Nginx pagespeed on SSL

Thanks for the report, @HittingSmoke . I'll sure give it a try.

Good luck! I haven't done any real side-by-side testing but tentatively I'll say there's a difference based on my screwing around in the dev console to see what's served to my browser.

One of the most beneficial non-default options is lazyload images. That keeps images from loading until they approach the viewport. If you have a thread that's multiple pages long and someone has their posts-per-page set to max then they load a thread to only view the first post, that thread loads ALL images on that page even though someone is only looking for information in the first post. If you have lazyload images enabled then only the images in the initial viewport load substantial reducing the requests to the server and bandwidth used.

There's an inherent problem where the page is redrawn on each image load as you scroll but the insert_image_dimensions will correct for this by inlining the image dimensions forcing the browser to pre-draw space for the image even before it loads.

I feel like a lot of people load up Pagespeed and make their impression in the first five minutes of use with default settings. I've read the docs front to back and it's really something you have to configure for your use case if you want to get the most out of it. You also have to load pages from your site several times to see how it behaves when it's pulling pages from cache instead of looking at resource usage while it's analyzing new traffic. If you're serious about it read through the docs for each filter and enable/disable them as you see fit. I have a Pagespeed defaults enabled in my HTTP block in Nginx then I have a pagespeed.conf file I include in server blocks where I want the whole shebang of optimizations I've deemed don't cause problems. You can also disable default filters after they're loaded in specific location blocks if there's a certain place it causes problems.

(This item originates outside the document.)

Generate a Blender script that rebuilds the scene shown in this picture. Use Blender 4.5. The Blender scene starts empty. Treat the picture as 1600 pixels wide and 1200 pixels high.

I've been meaning to try the [BD] Attachment Store addon so I can get the benefits of Pagespeed for attached images but I haven't gotten around to it mostly out of laziness. I imagine that would provide a rather dramatic bandwidth and request reduction for image heavy threads.
 
Good luck! I haven't done any real side-by-side testing but tentatively I'll say there's a difference based on my screwing around in the dev console to see what's served to my browser.

One of the most beneficial non-default options is lazyload images. That keeps images from loading until they approach the viewport. If you have a thread that's multiple pages long and someone has their posts-per-page set to max then they load a thread to only view the first post, that thread loads ALL images on that page even though someone is only looking for information in the first post. If you have lazyload images enabled then only the images in the initial viewport load substantial reducing the requests to the server and bandwidth used.

There's an inherent problem where the page is redrawn on each image load as you scroll but the insert_image_dimensions will correct for this by inlining the image dimensions forcing the browser to pre-draw space for the image even before it loads.

I feel like a lot of people load up Pagespeed and make their impression in the first five minutes of use with default settings. I've read the docs front to back and it's really something you have to configure for your use case if you want to get the most out of it. You also have to load pages from your site several times to see how it behaves when it's pulling pages from cache instead of looking at resource usage while it's analyzing new traffic. If you're serious about it read through the docs for each filter and enable/disable them as you see fit. I have a Pagespeed defaults enabled in my HTTP block in Nginx then I have a pagespeed.conf file I include in server blocks where I want the whole shebang of optimizations I've deemed don't cause problems. You can also disable default filters after they're loaded in specific location blocks if there's a certain place it causes problems.

I've been meaning to try the [BD] Attachment Store addon so I can get the benefits of Pagespeed for attached images but I haven't gotten around to it mostly out of laziness. I imagine that would provide a rather dramatic bandwidth and request reduction for image heavy threads.
Are you using ssl/https forum also?
 
No. I had issues with mixed content warnings. Once 1.3 rolls out with the proxy I'm going to be implementing SSL full time.
Ow, That's why ngx_pagespeed works fine for you :)
When you'll be using https, you'll notice most filter will not work.